The Minnesota DNR has announced that water levels will remain lowered on Marsh Lake, northwest of Montevideo, through the summer of 2021 in order to protect and strengthen the vegetation established last year. The lowered water levels will limit angling opportunities this spring and summer before managers begin to refill the basin around Sept. 1 or as weather conditions allow.

Marsh Lake is a 5,000-acre reservoir along the Minnesota River, and is an important nesting area and  migration point for hundreds of thousands of ducks and geese, as well as one of the most important rookeries for American white pelicans.

Lac qui Parle area wildlife manager Walt Gessler said:

Lowered lake levels mimic a natural drought and reset aquatic ecosystems. Drawdowns and dry conditions improve habitat and water quality by consolidating sediments on the lake bottoms, so vegetation above and below the water to get reestablished.

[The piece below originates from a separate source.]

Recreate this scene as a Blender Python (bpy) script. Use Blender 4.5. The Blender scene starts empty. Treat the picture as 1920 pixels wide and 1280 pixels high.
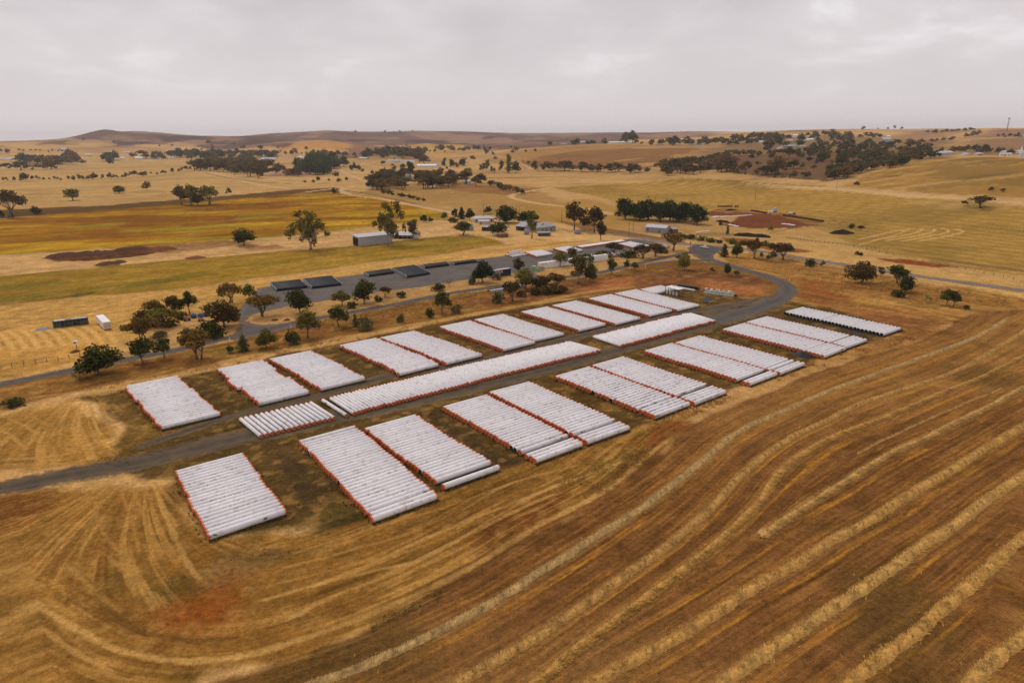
import bpy, math, random
import numpy as np
from mathutils import Matrix, Vector

S = bpy.context.scene
COL = S.collection
rng = np.random.default_rng(7)
random.seed(7)

# ------------------------------------------------------------------ camera
CAM_H = 66.0
F_PX, HOR_Y, ROLL = 1280.0, 255.0, -0.01      # the photograph is 1920 x 1280
th = math.atan2(640 - HOR_Y, F_PX)
cR, sR = math.cos(ROLL), math.sin(ROLL)
FW = np.array([0, math.cos(th), -math.sin(th)])
U0 = np.array([0, math.sin(th), math.cos(th)])
R0 = np.array([1.0, 0, 0])
RI = cR * R0 + sR * U0
UP = cR * U0 - sR * R0
cam_d = bpy.data.cameras.new("camera")
cam_d.sensor_width = 36.0
cam_d.lens = 36.0 * F_PX / 1920.0
cam_d.clip_start = 1.0
cam_d.clip_end = 40000.0
cam = bpy.data.objects.new("camera", cam_d)
COL.objects.link(cam)
m = Matrix.Identity(4)
for i in range(3):
    m[i][0], m[i][1], m[i][2] = RI[i], UP[i], -FW[i]
m[2][3] = CAM_H
cam.matrix_world = m
S.camera = cam
S.cycles.use_denoising = True
S.cycles.denoising_prefilter = 'NONE'

# ------------------------------------------------------------------ light
SUN_EL, SUN_AZ = math.radians(52), math.radians(-38)     # azimuth from +Y towards +X
EXPOSURE = 0.0
S.view_settings.view_transform = 'Standard'
S.view_settings.look = 'None'
S.view_settings.exposure = EXPOSURE
S.view_settings.gamma = 1.0
sd_ = bpy.data.lights.new("sun", 'SUN')
sd_.energy = 1.5
sd_.angle = math.radians(12)
sd_.color = (1.0, 0.95, 0.88)
sun = bpy.data.objects.new("sun", sd_)
COL.objects.link(sun)
sv = Vector((math.sin(SUN_AZ) * math.cos(SUN_EL), math.cos(SUN_AZ) * math.cos(SUN_EL), math.sin(SUN_EL)))
sun.rotation_euler = (-sv).to_track_quat('-Z', 'Y').to_euler()
sun.location = (0, 0, 200)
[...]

The lake drawdown is possible because of the Marsh Lake ecosystem restoration project, which wrapped up in early 2020. The nearly $13 million project with the U.S. Army Corps of Engineers provided a stone-arch fish passage, dam realignment and new water control structure. It also rerouted the Pomme de Terre River back to its historic channel, which once again drains into the Minnesota River downstream of the dam.